### Dataset section
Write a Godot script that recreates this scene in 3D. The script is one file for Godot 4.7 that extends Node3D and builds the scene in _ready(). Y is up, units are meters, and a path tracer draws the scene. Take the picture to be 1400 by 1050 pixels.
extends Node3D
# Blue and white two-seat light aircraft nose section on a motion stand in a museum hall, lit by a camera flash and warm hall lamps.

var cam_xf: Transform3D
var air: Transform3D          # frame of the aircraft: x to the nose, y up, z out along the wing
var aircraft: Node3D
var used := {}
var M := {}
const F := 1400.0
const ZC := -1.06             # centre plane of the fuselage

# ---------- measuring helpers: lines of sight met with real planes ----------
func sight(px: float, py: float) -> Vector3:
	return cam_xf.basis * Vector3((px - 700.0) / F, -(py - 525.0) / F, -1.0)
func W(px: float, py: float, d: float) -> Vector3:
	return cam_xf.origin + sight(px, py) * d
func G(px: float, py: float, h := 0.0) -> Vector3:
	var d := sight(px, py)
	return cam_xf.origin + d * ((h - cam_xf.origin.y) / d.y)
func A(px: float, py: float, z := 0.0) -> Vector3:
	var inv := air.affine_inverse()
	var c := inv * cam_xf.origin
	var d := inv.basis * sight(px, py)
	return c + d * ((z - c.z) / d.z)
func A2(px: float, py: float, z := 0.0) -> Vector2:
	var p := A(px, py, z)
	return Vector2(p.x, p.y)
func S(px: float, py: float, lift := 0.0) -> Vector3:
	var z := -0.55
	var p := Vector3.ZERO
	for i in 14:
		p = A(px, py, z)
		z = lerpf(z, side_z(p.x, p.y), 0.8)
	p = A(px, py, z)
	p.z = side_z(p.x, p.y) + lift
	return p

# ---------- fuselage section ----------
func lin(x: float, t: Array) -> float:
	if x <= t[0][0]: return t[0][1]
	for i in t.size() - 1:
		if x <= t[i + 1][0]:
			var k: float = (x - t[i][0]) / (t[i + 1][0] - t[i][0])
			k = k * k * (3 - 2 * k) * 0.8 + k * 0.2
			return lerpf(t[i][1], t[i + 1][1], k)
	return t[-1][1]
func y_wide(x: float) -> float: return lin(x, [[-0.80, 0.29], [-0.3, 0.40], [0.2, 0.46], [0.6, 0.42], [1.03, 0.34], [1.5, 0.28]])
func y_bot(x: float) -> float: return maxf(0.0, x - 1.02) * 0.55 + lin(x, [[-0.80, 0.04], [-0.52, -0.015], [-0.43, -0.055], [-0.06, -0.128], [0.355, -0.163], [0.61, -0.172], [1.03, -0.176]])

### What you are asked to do
Across the material above, count every line holding "extends" and write down only the number.

### Correct result
2